Thursday, November 20, 2014

Former Abra rebel raises pigs for ‘peace development’


CAMP JUAN VILLAMOR, Bangued, Abra—Happy to receive remuneration for a surrendered firearm, a former rebel said for peace and development, he plans to start raising pigs from the money he received last week.

 Wilson Balansi, a member of the Cordillera Forum for Peace and Development (CFPD), formerly known as the Cordillera People’s Liberation Army (CPLA), said he plans to buy two to four pigs this month to start his hog-raising project to augment his salary.

This will bring extra income to my family and will help prepare my children for better education, he said.

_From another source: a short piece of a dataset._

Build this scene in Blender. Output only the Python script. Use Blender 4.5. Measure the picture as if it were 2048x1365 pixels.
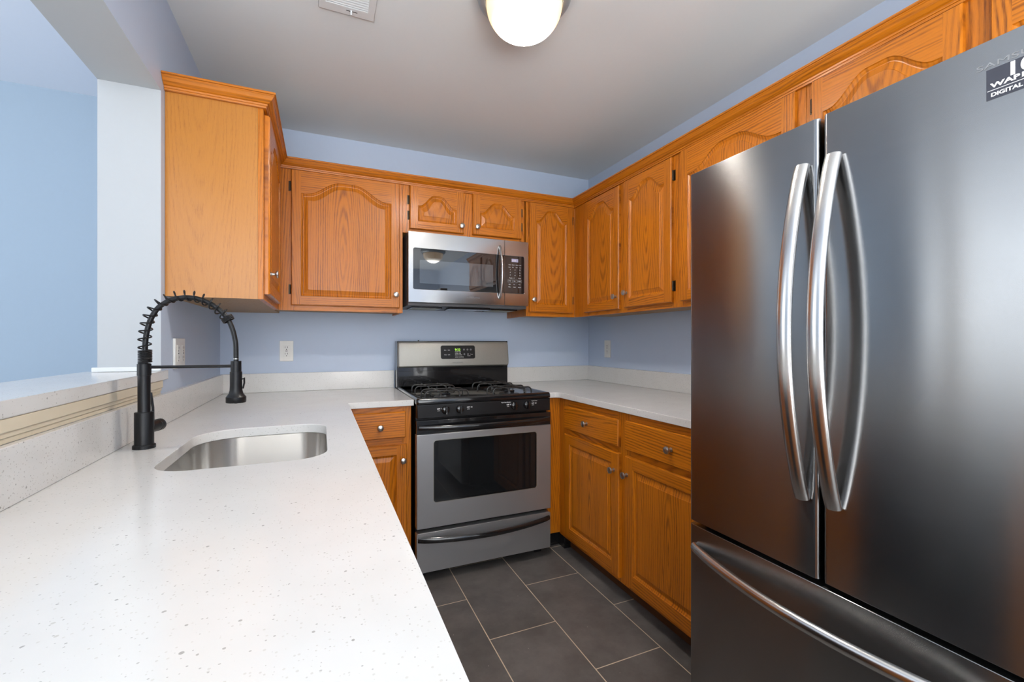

Balansi belongs to the last batch of former rebels in Abra to receive their financial remuneration this year. Other CFPD members received their payment earlier.

Balansi is now employed with the Department of Environment and Natural Resources as a forest guard under the Bantay Gubat project of the government.

Employment under the Bantay Gubat project is one of the options open to former rebels under the Memorandum of Agreement signed in 2011 by the government and the Cordillera People’s Liberation Army-Cordillera Bodong Administration (CPLA-CBA).

The objective of the MOA or the closure agreement is "towards the CPLA's final disposition of arms and forces and its transformation into a potent socioeconomic unarmed force."

Meanwhile, Senior Supt. Albertlito Garcia, provincial police director, told the former rebels to choose how to spend their money. The view was echoed by Decimia Cabang of the Department of Social Welfare and Development, saying the money should be enough to start a small business.


Both Garcia and Cabang were witnesses to the remuneration turnover conducted by representatives from the Office of the Presidential Adviser on the Peace Process.